Iya dong, kita keluar puluhan juta, ratusan juta buat buzzer buat trending topic engga ada ukurannya. Mestinya kalau buzzer dibikin profesi yang saklek, ada standar ukuran keberhasilan kerjanya dong. Sekarang ini kan orang-orang parpol dibegoin buzzer. Apa sih ukuran buzzer? Trending topic. Tapi kan itu bisa diakali. Misalnya, AHY tuh yang kampanye ke mana-mana kemarin. Tiap hari trending topic lho, Agus kampanye apa, pilih Agus Mpok Sylvi, tapi dapetnya cuma 17 persen. Artinya buzzernya gagal dong. Kalau kaya gitu malah mending (nyewa) model-model SBY aja. Dia sekali ngomong pasti jadi trending topic kok. SBY itu kan pinter bikin istilah yang jadi trending topic seperti "Lebaran kuda" atau "saya bertanya". Jadi timnya Agus kemarin nggak perlu nyewa-nyewa buzzer. Udah minta SBY aja, 'Pak ngetwit dong' Jadi, menurutmu SBY buzzer politik paling keren di Indonesia?
Iya lah, coba kemarin di kasus pilkada Jakarta, nggak ada lho yang seberpengaruh dia. Dia bikin orang-orang langsung ngetwit 'Ya Allah YME' misalnya. Itu kan konsep-konsep buzzing, omongannya bisa ditiru orang dan itu berpengaruh. Lebih mengesalkan mana buzzer atau selebtwit?

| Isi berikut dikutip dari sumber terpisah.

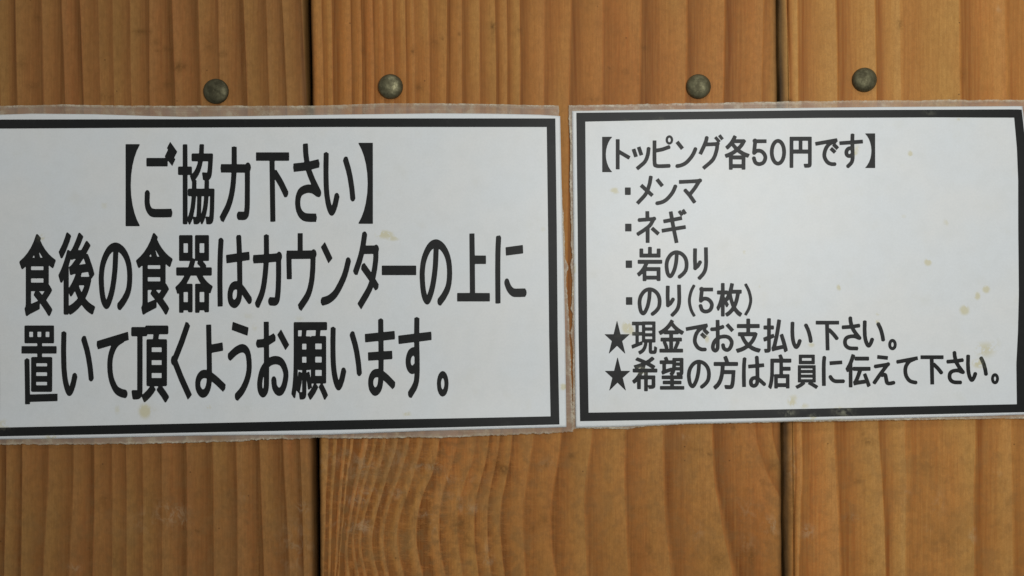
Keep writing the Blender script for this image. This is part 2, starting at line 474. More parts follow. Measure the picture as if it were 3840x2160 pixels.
def dA(x, y, rx, ry, v): return (x / 2.0125, y / 2.0125, rx, ry, v)
sp1 = [dA(1060, 240, 26, 9, .7), dA(1120, 245, 10, 9, .6), dA(1350, 505, 26, 14, .75), dA(1265, 370, 14, 9, .6),
       dA(1180, 320, 9, 14, .5), dA(1195, 385, 9, 8, .5), dA(1280, 140, 10, 12, .3), dA(1680, 410, 16, 10, .5),
       dA(1270, 640, 18, 14, .5), dA(170, 480, 20, 24, .35), dA(240, 640, 22, 14, .4), dA(1120, 620, 5, 8, .6),
       dA(800, 730, 30, 14, .4), dA(290, 140, 16, 12, .45), dA(1580, 330, 14, 40, .3),
       (390, 1880, 26, 26, .35), (600, 1880, 40, 60, .22), (590, 1720, 30, 50, .2), (860, 1860, 16, 30, .3), (430, 2085, 16, 40, .35), (740, 1990, 7, 7, .7)]
sc1 = [(640, 1925, 46, 34, .9), (690, 1960, 20, 14, .7), (1130, 1905, 22, 16, .9), (275, 2130, 22, 12, .7), (1110, 2050, 60, 90, .35), (560, 1955, 60, 40, .3), (910, 1845, 8, 26, .5)]
def dB(x, y, rx, ry, v): return (1280 + x / 2.0125, y / 2.0125, rx, ry, v)
def dE(x, y, rx, ry, v): return cE(x, y) + (rx, ry, v)
sp2 = [dB(1145, 200, 8, 16, .9), dB(1143, 260, 7, 22, .45), dB(540, 388, 7, 8, .8), dB(762, 290, 3, 7, .8), dB(700, 320, 20, 14, .35),
       dB(890, 255, 5, 6, .6), dB(1345, 225, 6, 13, .6), dB(580, 660, 14, 15, .5), dB(170, 385, 9, 14, .5), dB(2025, 510, 3, 3, .9),
       dB(2280, 360, 12, 9, .5), dB(2150, 545, 22, 14, .3), dB(2240, 470, 4, 200, .25), dB(1900, 750, 40, 12, .35),
       dE(1220, 640, 22, 18, .8), dE(1170, 600, 12, 20, .6), dE(700, 620, 22, 18, .6), dE(595, 600, 12, 12, .7), dE(260, 480, 12, 26, .5),
       dE(900, 1050, 26, 36, .55), dE(940, 1180, 14, 40, .5), dE(1530, 1035, 22, 20, .35), dE(620, 1050, 34, 40, .35),
       dE(1735, 540, 16, 12, .5), dE(1540, 610, 12, 12, .4), dE(1440, 1090, 8, 14, .5), dE(2140, 400, 10, 16, .5),
       dE(490, 880, 6, 30, .5), dE(100, 600, 12, 24, .4), dE(80, 760, 10, 30, .4), dE(300, 720, 14, 30, .4),
       dE(2210, 950, 30, 14, .25), dE(2330, 1240, 10, 24, .35), dE(2290, 1300, 18, 8, .3),
       cF(200, 530) + (12, 8, .6), cF(80, 490) + (50, 6, .4), cF(270, 1330) + (22, 26, .45), cF(520, 1300) + (12, 40, .5), cF(385, 330) + (10, 12, .6),
       cF(600, 740) + (10, 12, .4), cF(680, 620) + (20, 20, .4), cF(470, 1260) + (14, 20, .35)]
sc2 = [dE(150, 1080, 40, 26, 1.0), dE(60, 1060, 50, 10, .9), dE(690, 1090, 7, 26, 1.0), dE(650, 985, 34, 9, .9), dE(700, 1020, 8, 24, .8),
       dE(650, 630, 60, 14, .8), dE(810, 715, 8, 12, 1.0), dE(960, 940, 44, 16, .6), dE(200, 850, 44, 34, .7), dE(90, 880, 40, 16, .6),
       dE(420, 830, 26, 22, .6), dE(150, 620, 60, 60, .45), dE(940, 720, 60, 14, .4), dE(1110, 1330, 22, 16, .7), dE(1100, 1240, 8, 30, .5),
       dE(860, 860, 60, 26, .35), dE(30, 560, 60, 30, .4), dE(330, 560, 60, 30, .5),
       dE(-200, 600, 60, 40, .3), cF(670, 1070) + (26, 28, 1.0), cF(640, 1110) + (20, 10, .7), cF(500, 950) + (40, 40, .3), cF(120, 1120) + (20, 30, .35), cF(20, 400) + (16, 10, .5),
       cF(490, 1200) + (30, 30, .3), cF(770, 790) + (4, 12, .8), dE(1550, 610, 30, 20, .3)]
def dC(x, y, rx, ry, v): return (2560 + x / 2.0125, y / 2.0125, rx, ry, v)
sp3 = [dC(330, 690, 8, 14, .8), dC(350, 740, 12, 16, .4), dC(145, 360, 3, 3, .8), dC(430, 605, 3, 3, .8),
       dC(1655, 175, 11, 16, .6), dC(2085, 250, 5, 5, .7), dC(2130, 560, 12, 26, .35), dC(820, 750, 10, 8, .6),
       cF(1400, 440) + (30, 12, .5), cF(1370, 380) + (14, 18, .3), cF(1330, 740) + (22, 9, .35), cF(1285, 680) + (6, 30, .3),
       cF(1270, 1020) + (24, 14, .3), cF(1440, 1350) + (20, 12, .35), cF(1890, 630) + (60, 40, .22), cF(2000, 1200) + (60, 40, .2), cF(830, 900) + (24, 120, .35)]
sc3 = [cF(945, 1120) + (26, 20, 1.0), cF(1860, 1110) + (9, 16, .9), cF(2200, 1170) + (12, 20, .9), cF(1940, 900) + (22, 40, .4), cF(1710, 850) + (10, 20, .6),
       cF(2390, 690) + (16, 14, .5), cF(1290, 1020) + (24, 12, .6), cF(2215, 1110) + (6, 8, .8), dC(2400, 60, 14, 10, .6), dC(2145, 510, 7, 8, .6), cF(840, 620) + (14, 60, .5)]

plank(P1, [(x - 1755, y) for x, y in ext(gapL)], ext(gapL, -3), True, M_w1, 0.0, 10, 20, sp1, sc1,
      lambda X, Y: 0.42 * sstep(Y, 1640, 1900) + 0.14, "brown plank with narrow straight grain behind the left notice")
plank(P2, ext(gapLr, 2), ext(gapR), False, M_w2, 0.0, 14, 6, sp2, sc2,
      lambda X, Y: sstep(Y, 1560, 1700) * (0.42 + 0.58 * np.exp(-((X - 1520) / 420) ** 2)) + 0.10,
      "middle plank with curved grain and pale scuffs below the notices",
      lambda X, Y: (1 - sstep(X, 1560, 1700)) * (0.10 + 0.75 * sstep(Y, 1400, 1600)))
plank(P3, ext(gapRr), [(x + 1755, y) for x, y in ext(gapRr)], False, M_w3, 0.0012, 9, 12, sp3, sc3,
      lambda X, Y: 0.40 * sstep(Y, 1560, 1700) + 0.06, "tan plank with widely spaced grain set slightly back at the right", rabbet=34.0)
# dark board the planks are nailed to, seen through the gaps
hx0, hx1 = wx(-700), wx(4800); d0, d1 = 0.0165, 0.024
zt = wz(Y0) - wz(Y1)
bv = [(hx0, d0, 0), (hx1, d0, 0), (hx1, d0, zt), (hx0, d0, zt), (hx0, d1, 0), (hx1, d1, 0), (hx1, d1, zt), (hx0, d1, zt)]
bf = [(0, 1, 2, 3), (5, 4, 7, 6), (0, 4, 5, 1), (3, 2, 6, 7), (0, 3, 7, 4), (1, 5, 6, 2)]
link_mesh("backing_board", bv, bf, M_back, wall, False)

# ------------------------------------------------------------------ notices
def wave(x, y, s):
    """how far a sheet stands off the wall, metres"""
    v = Vector((x * 0.0011 + s * 7.0, y * 0.0013, s))
    lift = 0.0
    if s < 1.5: lift = 0.0011 * math.exp(-((y - 1640) / 120.0) ** 2) * (0.35 + 0.65 * math.exp(-((x - 1750) / 420.0) ** 2))
    else: lift = 0.0006 * math.exp(-((y - 1590) / 90.0) ** 2) * math.exp(-((x - 2950) / 420.0) ** 2)
    return 0.00030 + 0.00022 * (noise.noise(v) + 1.0) * 0.5 + 0.00005 * noise.noise(v * 3.1) + lift

def interp_curve(pts, n, ts=None):
    p = np.array(pts, float)
    d = np.r_[0, np.cumsum(np.hypot(*(np.diff(p, axis=0).T)))]; d /= d[-1]
    t_ = np.linspace(0, 1, n) if ts is None else ts
    return np.c_[np.interp(t_, d, p[:, 0]), np.interp(t_, d, p[:, 1])]

def coons(top, bottom, left, right, us, vs, jit=0.0, seed=0, fray=None):
    """grid between four edge curves (top/bottom run left to right, left/right run down)"""
    T = interp_curve(top, 0, us); B = interp_curve(bottom, 0, us)
    Lc = interp_curve(left, 0, vs); Rc = interp_curve(right, 0, vs)
    if jit:
        def nz(a, k, s1, amp):
            return np.array([amp * noise.noise(Vector((q * s1, k * 3.7, seed))) for q in a])
        fr = fray or (1, 1, 1, 1)
        T[:, 1] += fr[0] * (nz(us * 1000, 1, .02, jit) + nz(us * 1000, 2, .11, jit * .8) + nz(us * 1000, 2.5, .37, jit * .6))
        B[:, 1] += fr[1] * (nz(us * 1000, 3, .02, jit) + nz(us * 1000, 4, .11, jit * .8) + nz(us * 1000, 4.5, .37, jit * .9))
        Lc[:, 0] += fr[2] * (nz(vs * 1000, 5, .02, jit) + nz(vs * 1000, 6, .11, jit * .8) + nz(vs * 1000, 6.5, .4, jit * .6))
        Rc[:, 0] += fr[3] * (nz(vs * 1000, 7, .02, jit) + nz(vs * 1000, 8, .11, jit * .8) + nz(vs * 1000, 8.5, .4, jit * .6))
        Lc[0], Lc[-1], Rc[0], Rc[-1] = T[0], B[0], T[-1], B[-1]
    U = us[None, :, None]; V = vs[:, None, None]
    C = ((1 - V) * T[None] + V * B[None] + (1 - U) * Lc[:, None] + U * Rc[:, None]
         - ((1 - U) * (1 - V) * T[0] + U * (1 - V) * T[-1] + (1 - U) * V * B[0] + U * V * B[-1]))
    return C, T, B, Lc, Rc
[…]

Sepertinya selebtwit. Selebtwit itu jadi pakar segala macam isu. Hari ini ada (pernyataan) SBY, dia komentari SBY. Besok pagi ada kebakaran hutan, dia komentari kebakaran hutan. Sesekali dia modus ke followersnya, itu banyak lho. Itu kan ngeselin ya. Kalau buzzer kan (beda kasus). Meskipun engga ada etikanya tapi  sasarannya jelas. Tapi kalau selebtwit ini perpindahan pendulum/ isunya itu banyak banget. Belakangan kecenderungannya buzzer diambil dari selebtwit karena banyak yang sejak awal sebenarnya engga berniat jadi buzzer, tapi karena dia punya follower banyak, menurutku kaya gitu sih.